BPS then uses the walk zone policy to defer transportation infrastructure costs: sidewalks, crosswalks, traffic signals, pedestrian beacons. Those costs land on the city, the county, and federal grantors. The entity with the most money and fewest revenue restrictions created the infrastructure demand and offloaded the cost to the lower-funded entities constrained by the cap it is exempt from.

This is not an accusation. It is the arithmetic of the arrangement.


What Needs to Happen

The problems here have solutions. None of them require waiting for the state legislature.

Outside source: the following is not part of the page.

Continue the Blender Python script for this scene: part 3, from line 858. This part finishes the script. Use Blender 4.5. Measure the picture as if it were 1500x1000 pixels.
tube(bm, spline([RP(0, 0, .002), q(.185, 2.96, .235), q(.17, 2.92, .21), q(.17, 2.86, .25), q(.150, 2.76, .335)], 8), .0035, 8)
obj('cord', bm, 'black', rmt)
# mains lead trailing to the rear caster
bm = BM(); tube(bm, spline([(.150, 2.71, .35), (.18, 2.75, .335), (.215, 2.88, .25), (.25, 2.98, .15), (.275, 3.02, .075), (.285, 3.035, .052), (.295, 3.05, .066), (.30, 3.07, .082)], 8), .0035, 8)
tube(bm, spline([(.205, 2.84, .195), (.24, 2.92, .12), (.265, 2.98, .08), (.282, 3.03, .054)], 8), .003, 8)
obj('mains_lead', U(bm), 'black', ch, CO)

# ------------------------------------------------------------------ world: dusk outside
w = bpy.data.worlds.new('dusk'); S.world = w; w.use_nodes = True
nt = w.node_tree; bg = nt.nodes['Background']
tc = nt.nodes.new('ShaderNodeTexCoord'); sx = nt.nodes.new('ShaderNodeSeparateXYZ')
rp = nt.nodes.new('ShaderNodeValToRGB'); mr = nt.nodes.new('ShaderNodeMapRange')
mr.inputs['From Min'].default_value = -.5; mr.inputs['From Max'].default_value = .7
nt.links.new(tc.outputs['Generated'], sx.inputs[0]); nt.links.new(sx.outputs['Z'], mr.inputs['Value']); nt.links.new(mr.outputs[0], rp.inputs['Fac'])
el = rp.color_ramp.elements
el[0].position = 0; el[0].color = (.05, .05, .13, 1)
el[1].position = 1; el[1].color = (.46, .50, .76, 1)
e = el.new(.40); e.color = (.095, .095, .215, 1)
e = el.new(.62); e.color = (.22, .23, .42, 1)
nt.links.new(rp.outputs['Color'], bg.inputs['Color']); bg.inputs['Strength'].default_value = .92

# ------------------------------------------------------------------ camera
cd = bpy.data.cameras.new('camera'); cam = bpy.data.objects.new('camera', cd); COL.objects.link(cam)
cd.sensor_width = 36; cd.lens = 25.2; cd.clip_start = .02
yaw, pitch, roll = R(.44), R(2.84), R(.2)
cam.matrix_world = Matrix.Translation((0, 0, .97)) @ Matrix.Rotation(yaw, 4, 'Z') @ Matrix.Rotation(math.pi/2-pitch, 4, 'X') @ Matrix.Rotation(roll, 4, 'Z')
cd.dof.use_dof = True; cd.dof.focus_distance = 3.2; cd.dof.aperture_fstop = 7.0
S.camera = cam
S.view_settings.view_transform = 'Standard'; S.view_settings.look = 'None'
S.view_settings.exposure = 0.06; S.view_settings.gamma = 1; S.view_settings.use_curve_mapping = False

BPS should formally notify the City of Palm Bay of the nine existing hazardous walking condition designations and initiate the correction request process for corridors that haven't been corrected. Families with elementary students on those routes should be receiving Category G transportation now, not after the next complaint.

BPS should evaluate charter school sites under the same F.S. 1006.23 framework used for traditional schools. The statute does not require this; nothing prevents it. PCCA Lockmar sits on a corridor BPS has already designated hazardous for Lockmar Elementary students. The charter school sits on the same road. The children are the same age. The cars are the same cars.

The Space Coast TPO should include charter school traffic in its School Route Analyses. The current program assesses traditional school walk zones. Charter schools draw from across the district, generate concentrated traffic, and their routes have never been formally assessed. The data gap is real. The program should fill it.

The City of Palm Bay, BPS, and the TPO should build a single GIS layer. Right now, BPS tracks its hazardous designations in a document that took a FOIA request to surface. Charter school routes are not tracked at all. The city builds infrastructure without a complete picture of where the hazards are or which schools have been evaluated. The data exists in pieces across three agencies. A unified map showing all schools, all walk zones, all hazardous designations, all sidewalk gaps, and current traffic counts would cost less than one traffic signal. The city is making eight-figure infrastructure decisions without it.

The Florida legislature should amend F.S. 1006.23 to include charter schools and require proactive route evaluation. HB 1213 was a start and the House passed it unanimously. The Senate killed it. The argument for a one-mile threshold did not disappear because one chamber declined to act.

The Bike & Roll to School Day event is real, and it is a good thing. Kids should ride bikes to school. The TPO and the schools that participate are doing something worth celebrating.

The other 179 school days are the story.